The first two items on our list are the Federal Reserve Chairman, Mr. Bernanke, and the Federal Reserve. Most recently Big Ben has promised to keep the Fed rates at close to 0 percent through 2014. This is the starting point for most banks in pricing the rates they offer to investors. Lower interest rates facilitate higher real estate prices. This is especially true for commercial real estate such as apartments and office property. A lower rate means higher cash flows. Cash flow is what drives commercial property values. Investors want return and for real estate investments there are two ways to get it: cash flow and value appreciation.
Next up is unemployment. If you own an apartment complex, you want your tenants to have jobs so they can pay rent. Considering that the factors of unemployment such as taxes, licenses, and education do not appear to be changing anytime soon I suspect unemployment will remain steady through this next year.
The value of the dollar has been steadily declining for many years though it has been taking a bumpy ride along the way.
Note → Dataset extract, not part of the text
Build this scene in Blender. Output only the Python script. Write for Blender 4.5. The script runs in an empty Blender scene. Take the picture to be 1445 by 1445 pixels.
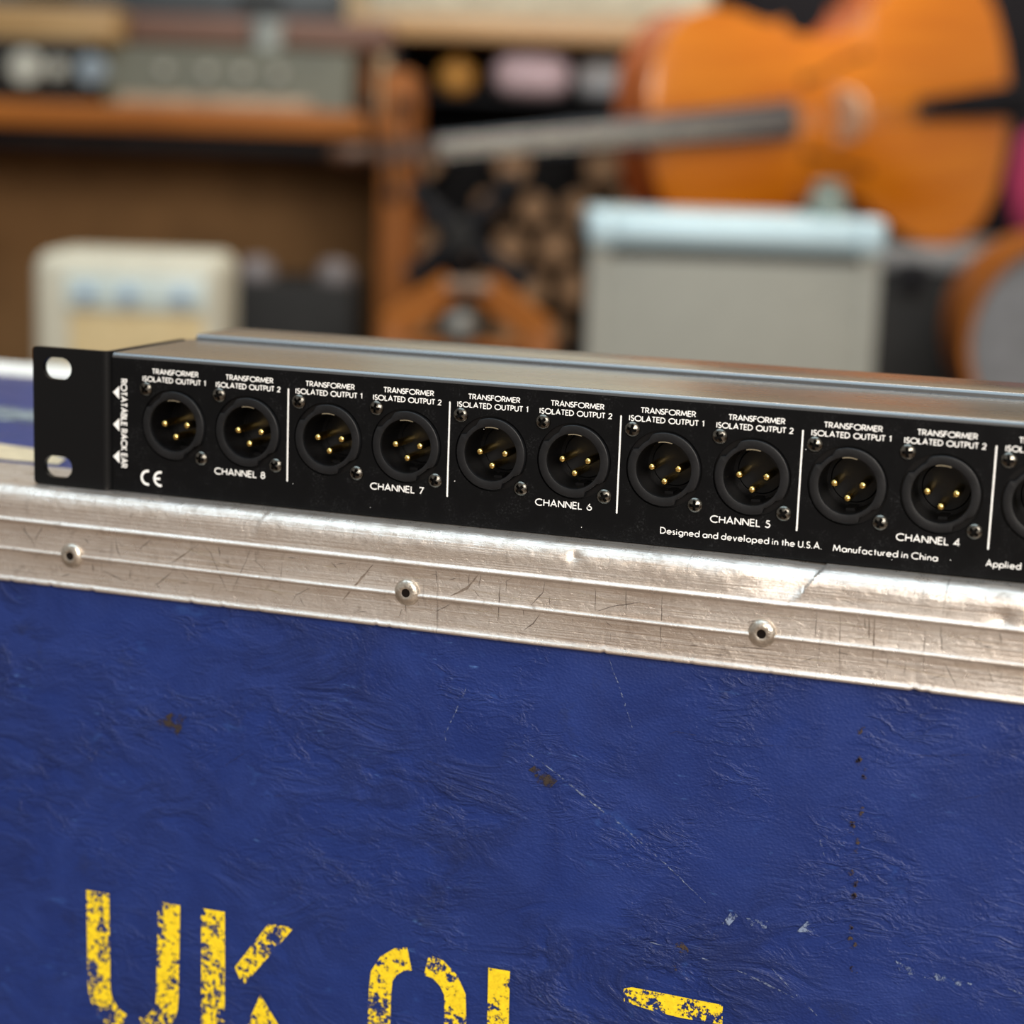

This trend does not appear to be changing anytime soon. As the dollar continues to decline, investors will keep looking to own real assets such as real estate. Real assets will look even more enticing at the end of 2013 than at the beginning.
Every investor's favorite topic for dinner discussions this year: politicians and friends. The political landscape looks clear. Nothing is more enticing for a politician than acquiring votes and campaign contributions from property owners who tend to have more to offer than the average Joe. Don't expect these folks to do anything that would compromise property values anytime soon.
Lastly we have banking regulations. Fortunately for investors looking to get apartment loans this year, the big GSE's have not slowed down one bit in releasing cheap money for buying multifamily property. They offer long term fixed periods at historically low rates and that doesn't look like it is going to change anytime soon. Bernanke has promised to purchase their mortgages at a steady rate for at least the next year.
This is just an overview of what is to come in 2013. Though the economy may look scary at times, real estate investors looking for apartment loans this year have a lot to look forward to. Steady or rising commercial property values, extremely low rates, and no major changes in qualifying factors.